START

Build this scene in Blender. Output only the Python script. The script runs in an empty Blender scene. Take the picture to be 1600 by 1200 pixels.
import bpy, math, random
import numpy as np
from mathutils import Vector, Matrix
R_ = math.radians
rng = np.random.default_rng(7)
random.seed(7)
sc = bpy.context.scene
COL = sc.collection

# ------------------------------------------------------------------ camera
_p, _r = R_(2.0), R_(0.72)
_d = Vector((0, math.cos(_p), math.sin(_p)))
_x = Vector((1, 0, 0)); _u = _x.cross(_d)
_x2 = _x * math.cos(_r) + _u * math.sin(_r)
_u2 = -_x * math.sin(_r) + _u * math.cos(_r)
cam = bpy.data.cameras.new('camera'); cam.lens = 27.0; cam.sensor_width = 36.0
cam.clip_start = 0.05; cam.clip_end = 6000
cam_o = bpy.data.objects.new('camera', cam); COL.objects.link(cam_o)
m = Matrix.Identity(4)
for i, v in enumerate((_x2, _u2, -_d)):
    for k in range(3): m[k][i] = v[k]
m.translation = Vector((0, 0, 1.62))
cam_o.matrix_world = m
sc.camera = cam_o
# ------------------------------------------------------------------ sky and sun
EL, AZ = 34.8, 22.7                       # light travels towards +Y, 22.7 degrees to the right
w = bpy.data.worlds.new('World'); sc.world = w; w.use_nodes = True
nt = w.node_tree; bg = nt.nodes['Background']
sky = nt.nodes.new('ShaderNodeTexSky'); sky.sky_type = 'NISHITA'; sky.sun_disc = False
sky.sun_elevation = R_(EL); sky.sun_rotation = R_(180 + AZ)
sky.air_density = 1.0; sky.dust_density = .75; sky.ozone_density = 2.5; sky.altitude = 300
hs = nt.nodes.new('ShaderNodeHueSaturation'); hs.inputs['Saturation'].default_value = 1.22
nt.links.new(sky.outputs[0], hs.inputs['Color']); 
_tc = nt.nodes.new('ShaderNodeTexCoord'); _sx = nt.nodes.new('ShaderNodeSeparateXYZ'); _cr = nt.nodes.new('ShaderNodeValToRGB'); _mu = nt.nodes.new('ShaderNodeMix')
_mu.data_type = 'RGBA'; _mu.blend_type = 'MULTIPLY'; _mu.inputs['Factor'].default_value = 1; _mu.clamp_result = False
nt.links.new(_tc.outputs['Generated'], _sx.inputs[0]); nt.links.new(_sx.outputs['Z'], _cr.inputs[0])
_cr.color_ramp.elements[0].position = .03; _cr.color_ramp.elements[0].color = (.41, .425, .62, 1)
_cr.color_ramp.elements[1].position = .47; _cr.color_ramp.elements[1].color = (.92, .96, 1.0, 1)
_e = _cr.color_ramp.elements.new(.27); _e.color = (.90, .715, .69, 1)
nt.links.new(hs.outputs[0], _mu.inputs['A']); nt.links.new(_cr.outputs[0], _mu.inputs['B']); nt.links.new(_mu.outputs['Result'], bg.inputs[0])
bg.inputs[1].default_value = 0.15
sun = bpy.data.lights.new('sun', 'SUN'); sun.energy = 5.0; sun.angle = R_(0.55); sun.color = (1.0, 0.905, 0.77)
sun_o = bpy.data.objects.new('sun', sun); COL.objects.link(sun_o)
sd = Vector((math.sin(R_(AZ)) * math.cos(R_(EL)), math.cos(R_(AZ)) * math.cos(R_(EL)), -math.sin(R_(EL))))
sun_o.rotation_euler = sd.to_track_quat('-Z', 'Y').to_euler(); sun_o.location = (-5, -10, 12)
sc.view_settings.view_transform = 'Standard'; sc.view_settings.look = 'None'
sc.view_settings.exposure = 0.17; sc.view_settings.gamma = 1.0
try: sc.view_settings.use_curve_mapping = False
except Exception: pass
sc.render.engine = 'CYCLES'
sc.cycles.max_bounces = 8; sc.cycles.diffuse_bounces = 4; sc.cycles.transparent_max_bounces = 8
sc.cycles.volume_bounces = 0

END

> [SET PROBLEM]: Only the lines from the start of the data to the line holding "COL = sc.collection" are wanted; return them exactly, both ends included.

> [WORKED SOLUTION]:
Build this scene in Blender. Output only the Python script. The script runs in an empty Blender scene. Take the picture to be 1600 by 1200 pixels.
import bpy, math, random
import numpy as np
from mathutils import Vector, Matrix
R_ = math.radians
rng = np.random.default_rng(7)
random.seed(7)
sc = bpy.context.scene
COL = sc.collection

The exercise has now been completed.